[START]

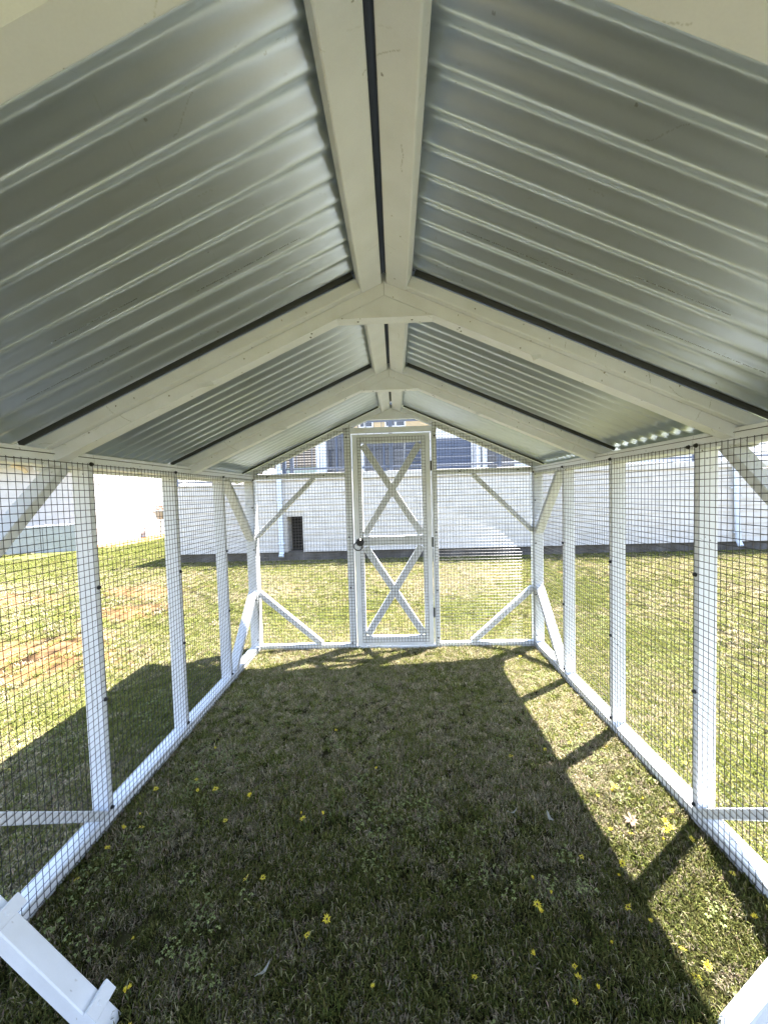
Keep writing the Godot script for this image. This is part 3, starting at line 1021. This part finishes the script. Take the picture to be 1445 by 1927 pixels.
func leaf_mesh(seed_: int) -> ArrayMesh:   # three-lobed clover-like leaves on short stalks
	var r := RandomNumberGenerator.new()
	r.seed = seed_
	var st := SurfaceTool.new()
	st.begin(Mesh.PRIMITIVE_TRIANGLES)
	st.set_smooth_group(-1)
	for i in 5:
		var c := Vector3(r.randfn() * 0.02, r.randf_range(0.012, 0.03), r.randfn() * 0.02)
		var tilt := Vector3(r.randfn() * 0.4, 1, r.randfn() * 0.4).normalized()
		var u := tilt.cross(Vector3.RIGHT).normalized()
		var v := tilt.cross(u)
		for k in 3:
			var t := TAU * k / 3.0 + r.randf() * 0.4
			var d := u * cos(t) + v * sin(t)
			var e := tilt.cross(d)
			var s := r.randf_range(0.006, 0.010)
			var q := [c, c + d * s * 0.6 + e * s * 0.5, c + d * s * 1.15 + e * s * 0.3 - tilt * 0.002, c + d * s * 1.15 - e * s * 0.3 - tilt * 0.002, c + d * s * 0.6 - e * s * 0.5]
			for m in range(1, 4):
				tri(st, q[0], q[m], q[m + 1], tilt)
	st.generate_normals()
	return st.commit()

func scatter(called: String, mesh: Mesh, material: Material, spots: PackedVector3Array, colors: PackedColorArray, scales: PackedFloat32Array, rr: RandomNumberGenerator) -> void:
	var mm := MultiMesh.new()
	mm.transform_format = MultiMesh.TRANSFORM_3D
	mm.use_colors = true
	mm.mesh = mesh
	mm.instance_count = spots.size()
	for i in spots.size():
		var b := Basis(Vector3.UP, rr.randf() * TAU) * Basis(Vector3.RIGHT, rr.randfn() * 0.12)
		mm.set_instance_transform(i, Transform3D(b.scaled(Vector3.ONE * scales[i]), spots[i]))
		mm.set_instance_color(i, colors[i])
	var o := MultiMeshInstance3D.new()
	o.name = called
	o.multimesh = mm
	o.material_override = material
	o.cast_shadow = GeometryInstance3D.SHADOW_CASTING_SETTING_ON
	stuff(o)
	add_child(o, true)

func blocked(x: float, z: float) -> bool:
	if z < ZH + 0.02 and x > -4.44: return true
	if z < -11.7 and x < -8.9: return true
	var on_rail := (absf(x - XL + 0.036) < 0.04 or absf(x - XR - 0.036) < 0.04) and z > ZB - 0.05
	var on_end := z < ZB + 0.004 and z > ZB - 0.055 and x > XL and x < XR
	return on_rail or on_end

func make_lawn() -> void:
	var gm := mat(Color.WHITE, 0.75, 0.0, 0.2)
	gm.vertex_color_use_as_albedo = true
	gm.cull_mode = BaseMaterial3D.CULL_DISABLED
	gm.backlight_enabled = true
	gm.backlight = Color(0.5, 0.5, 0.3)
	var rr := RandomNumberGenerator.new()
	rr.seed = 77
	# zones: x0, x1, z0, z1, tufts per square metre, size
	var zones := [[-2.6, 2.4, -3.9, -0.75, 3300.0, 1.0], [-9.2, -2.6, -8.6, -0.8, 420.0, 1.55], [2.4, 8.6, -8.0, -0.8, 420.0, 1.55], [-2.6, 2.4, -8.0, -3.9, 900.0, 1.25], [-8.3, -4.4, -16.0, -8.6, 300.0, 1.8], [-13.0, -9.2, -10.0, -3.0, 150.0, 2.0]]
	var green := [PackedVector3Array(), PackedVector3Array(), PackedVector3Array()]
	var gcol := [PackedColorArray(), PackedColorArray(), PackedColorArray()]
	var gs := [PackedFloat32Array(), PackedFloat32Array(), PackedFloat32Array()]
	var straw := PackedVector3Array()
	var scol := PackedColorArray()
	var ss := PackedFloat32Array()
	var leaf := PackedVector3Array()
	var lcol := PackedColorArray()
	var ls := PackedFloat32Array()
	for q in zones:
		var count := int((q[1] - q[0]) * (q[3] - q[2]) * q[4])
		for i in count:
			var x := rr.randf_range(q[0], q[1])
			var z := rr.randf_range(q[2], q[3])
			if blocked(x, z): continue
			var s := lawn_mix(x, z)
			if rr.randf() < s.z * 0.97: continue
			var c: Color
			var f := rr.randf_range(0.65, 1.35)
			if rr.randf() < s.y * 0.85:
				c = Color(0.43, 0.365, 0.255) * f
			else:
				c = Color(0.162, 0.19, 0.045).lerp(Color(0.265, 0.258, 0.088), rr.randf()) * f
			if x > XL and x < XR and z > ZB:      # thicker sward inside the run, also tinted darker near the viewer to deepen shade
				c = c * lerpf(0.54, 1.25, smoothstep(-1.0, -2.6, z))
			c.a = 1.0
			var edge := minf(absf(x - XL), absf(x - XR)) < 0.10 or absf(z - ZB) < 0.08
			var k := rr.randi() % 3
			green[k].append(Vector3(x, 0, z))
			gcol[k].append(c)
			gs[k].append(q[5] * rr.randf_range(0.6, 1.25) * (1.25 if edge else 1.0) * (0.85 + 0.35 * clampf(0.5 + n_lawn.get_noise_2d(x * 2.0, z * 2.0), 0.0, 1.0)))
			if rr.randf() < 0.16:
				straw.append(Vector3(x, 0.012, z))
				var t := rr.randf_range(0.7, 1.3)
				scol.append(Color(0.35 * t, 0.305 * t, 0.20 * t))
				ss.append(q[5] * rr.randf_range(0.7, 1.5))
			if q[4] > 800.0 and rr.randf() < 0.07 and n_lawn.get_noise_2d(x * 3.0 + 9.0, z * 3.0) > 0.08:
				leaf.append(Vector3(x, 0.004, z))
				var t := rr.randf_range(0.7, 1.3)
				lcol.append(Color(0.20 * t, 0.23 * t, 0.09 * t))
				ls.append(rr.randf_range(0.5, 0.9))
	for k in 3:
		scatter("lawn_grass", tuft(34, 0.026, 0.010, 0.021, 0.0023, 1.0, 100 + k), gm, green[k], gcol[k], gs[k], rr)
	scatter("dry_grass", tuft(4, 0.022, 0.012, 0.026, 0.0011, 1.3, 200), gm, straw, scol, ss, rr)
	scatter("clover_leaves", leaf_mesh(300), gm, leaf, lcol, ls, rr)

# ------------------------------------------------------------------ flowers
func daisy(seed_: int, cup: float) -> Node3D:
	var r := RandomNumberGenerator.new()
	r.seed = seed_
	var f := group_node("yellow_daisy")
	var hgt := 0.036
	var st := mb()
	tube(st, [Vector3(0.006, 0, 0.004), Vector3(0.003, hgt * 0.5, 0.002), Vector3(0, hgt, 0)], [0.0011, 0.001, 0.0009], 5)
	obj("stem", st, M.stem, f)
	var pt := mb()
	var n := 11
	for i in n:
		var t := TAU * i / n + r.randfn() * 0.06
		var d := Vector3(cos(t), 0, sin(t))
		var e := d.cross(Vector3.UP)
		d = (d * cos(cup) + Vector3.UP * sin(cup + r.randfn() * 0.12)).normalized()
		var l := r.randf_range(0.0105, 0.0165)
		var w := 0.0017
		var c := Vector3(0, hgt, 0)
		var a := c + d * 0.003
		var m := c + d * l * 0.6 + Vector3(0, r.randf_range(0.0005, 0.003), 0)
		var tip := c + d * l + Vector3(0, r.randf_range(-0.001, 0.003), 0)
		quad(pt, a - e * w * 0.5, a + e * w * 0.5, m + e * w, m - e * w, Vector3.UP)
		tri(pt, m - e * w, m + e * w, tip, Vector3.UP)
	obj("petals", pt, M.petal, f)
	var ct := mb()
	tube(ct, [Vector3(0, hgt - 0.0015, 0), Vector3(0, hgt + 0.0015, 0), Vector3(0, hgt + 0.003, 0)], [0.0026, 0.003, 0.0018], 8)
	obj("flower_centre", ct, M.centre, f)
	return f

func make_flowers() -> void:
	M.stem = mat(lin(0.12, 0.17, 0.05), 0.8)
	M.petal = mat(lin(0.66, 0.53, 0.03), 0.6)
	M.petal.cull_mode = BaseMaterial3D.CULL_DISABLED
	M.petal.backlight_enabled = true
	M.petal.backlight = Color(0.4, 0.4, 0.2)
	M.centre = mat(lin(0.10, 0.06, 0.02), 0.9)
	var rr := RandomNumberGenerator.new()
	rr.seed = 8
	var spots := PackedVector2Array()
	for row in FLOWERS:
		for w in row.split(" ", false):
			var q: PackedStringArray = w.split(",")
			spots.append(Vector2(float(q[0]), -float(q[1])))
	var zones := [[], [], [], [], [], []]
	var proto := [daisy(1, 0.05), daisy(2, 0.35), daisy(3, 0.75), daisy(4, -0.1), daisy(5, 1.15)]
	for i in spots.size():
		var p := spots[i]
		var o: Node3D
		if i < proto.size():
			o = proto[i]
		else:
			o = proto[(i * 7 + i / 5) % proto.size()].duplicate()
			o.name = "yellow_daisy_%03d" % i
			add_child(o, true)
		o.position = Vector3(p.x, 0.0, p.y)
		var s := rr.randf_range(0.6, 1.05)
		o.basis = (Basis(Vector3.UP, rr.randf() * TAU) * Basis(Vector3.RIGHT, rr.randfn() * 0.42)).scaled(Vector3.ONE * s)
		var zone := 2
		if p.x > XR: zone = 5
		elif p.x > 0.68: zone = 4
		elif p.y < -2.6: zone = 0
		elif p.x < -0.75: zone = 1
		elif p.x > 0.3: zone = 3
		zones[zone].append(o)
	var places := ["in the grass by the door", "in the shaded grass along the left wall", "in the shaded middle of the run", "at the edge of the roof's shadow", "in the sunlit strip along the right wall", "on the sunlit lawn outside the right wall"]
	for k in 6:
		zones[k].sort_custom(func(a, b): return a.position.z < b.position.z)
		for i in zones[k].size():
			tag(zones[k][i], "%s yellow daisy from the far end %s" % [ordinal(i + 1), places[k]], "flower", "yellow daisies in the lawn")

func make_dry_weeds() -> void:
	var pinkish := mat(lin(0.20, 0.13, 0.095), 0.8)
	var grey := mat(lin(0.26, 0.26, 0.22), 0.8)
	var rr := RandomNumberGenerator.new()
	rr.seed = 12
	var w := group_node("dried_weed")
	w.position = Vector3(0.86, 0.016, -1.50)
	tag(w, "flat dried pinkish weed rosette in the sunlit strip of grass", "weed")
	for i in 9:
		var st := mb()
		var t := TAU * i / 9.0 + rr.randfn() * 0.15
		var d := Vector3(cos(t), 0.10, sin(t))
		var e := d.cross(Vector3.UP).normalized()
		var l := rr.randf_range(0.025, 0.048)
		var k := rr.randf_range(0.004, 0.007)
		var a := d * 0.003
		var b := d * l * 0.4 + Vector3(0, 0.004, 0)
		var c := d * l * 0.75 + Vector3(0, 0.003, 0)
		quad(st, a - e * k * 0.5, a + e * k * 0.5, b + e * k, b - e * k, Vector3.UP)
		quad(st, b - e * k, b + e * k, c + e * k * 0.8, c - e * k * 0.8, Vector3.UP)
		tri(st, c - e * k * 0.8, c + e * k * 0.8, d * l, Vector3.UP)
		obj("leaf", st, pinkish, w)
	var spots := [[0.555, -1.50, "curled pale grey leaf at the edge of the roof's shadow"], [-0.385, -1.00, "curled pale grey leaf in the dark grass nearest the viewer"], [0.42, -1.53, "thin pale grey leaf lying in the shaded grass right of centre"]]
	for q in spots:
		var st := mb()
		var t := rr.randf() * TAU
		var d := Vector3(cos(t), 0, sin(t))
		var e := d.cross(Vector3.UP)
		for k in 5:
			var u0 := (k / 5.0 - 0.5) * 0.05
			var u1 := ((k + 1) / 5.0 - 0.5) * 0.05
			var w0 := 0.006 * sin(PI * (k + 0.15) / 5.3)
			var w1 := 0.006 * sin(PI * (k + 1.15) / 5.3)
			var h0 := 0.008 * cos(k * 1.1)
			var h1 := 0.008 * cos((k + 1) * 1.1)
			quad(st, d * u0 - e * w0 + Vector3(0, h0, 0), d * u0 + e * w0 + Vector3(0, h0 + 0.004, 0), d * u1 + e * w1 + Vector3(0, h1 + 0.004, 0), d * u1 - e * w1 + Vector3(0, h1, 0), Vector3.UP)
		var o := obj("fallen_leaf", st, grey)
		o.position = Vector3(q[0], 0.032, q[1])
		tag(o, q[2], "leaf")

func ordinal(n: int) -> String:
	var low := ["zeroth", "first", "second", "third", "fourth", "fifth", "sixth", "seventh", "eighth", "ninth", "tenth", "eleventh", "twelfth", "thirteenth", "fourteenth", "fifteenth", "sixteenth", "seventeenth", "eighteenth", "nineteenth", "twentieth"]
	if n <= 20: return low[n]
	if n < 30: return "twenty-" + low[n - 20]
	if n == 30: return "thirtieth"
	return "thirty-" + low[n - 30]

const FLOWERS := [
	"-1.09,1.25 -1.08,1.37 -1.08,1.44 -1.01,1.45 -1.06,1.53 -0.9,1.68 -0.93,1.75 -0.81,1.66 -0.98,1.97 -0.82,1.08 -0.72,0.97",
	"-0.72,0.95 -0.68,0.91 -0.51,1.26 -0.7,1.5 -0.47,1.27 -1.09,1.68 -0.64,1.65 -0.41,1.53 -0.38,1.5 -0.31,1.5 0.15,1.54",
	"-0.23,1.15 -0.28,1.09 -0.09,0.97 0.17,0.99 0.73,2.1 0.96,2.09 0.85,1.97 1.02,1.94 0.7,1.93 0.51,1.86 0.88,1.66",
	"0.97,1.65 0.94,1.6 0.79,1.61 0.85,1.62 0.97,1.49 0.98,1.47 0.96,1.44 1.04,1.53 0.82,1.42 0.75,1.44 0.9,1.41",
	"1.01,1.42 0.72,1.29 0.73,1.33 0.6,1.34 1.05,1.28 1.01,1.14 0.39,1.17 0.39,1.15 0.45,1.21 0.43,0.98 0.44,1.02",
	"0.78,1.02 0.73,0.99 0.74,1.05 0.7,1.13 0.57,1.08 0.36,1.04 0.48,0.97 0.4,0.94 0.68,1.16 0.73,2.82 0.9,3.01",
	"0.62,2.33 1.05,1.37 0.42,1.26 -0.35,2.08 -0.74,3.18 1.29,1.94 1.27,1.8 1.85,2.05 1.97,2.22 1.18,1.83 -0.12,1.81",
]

[END]

INSTRUCTIONS TO FOLLOW: Repeat word for word the lines from the line with "green[k].append(Vector3(x, 0, z))" to the line with "lcol, ls, rr)", both lines included.

TASK ANSWER:
			green[k].append(Vector3(x, 0, z))
			gcol[k].append(c)
			gs[k].append(q[5] * rr.randf_range(0.6, 1.25) * (1.25 if edge else 1.0) * (0.85 + 0.35 * clampf(0.5 + n_lawn.get_noise_2d(x * 2.0, z * 2.0), 0.0, 1.0)))
			if rr.randf() < 0.16:
				straw.append(Vector3(x, 0.012, z))
				var t := rr.randf_range(0.7, 1.3)
				scol.append(Color(0.35 * t, 0.305 * t, 0.20 * t))
				ss.append(q[5] * rr.randf_range(0.7, 1.5))
			if q[4] > 800.0 and rr.randf() < 0.07 and n_lawn.get_noise_2d(x * 3.0 + 9.0, z * 3.0) > 0.08:
				leaf.append(Vector3(x, 0.004, z))
				var t := rr.randf_range(0.7, 1.3)
				lcol.append(Color(0.20 * t, 0.23 * t, 0.09 * t))
				ls.append(rr.randf_range(0.5, 0.9))
	for k in 3:
		scatter("lawn_grass", tuft(34, 0.026, 0.010, 0.021, 0.0023, 1.0, 100 + k), gm, green[k], gcol[k], gs[k], rr)
	scatter("dry_grass", tuft(4, 0.022, 0.012, 0.026, 0.0011, 1.3, 200), gm, straw, scol, ss, rr)
	scatter("clover_leaves", leaf_mesh(300), gm, leaf, lcol, ls, rr)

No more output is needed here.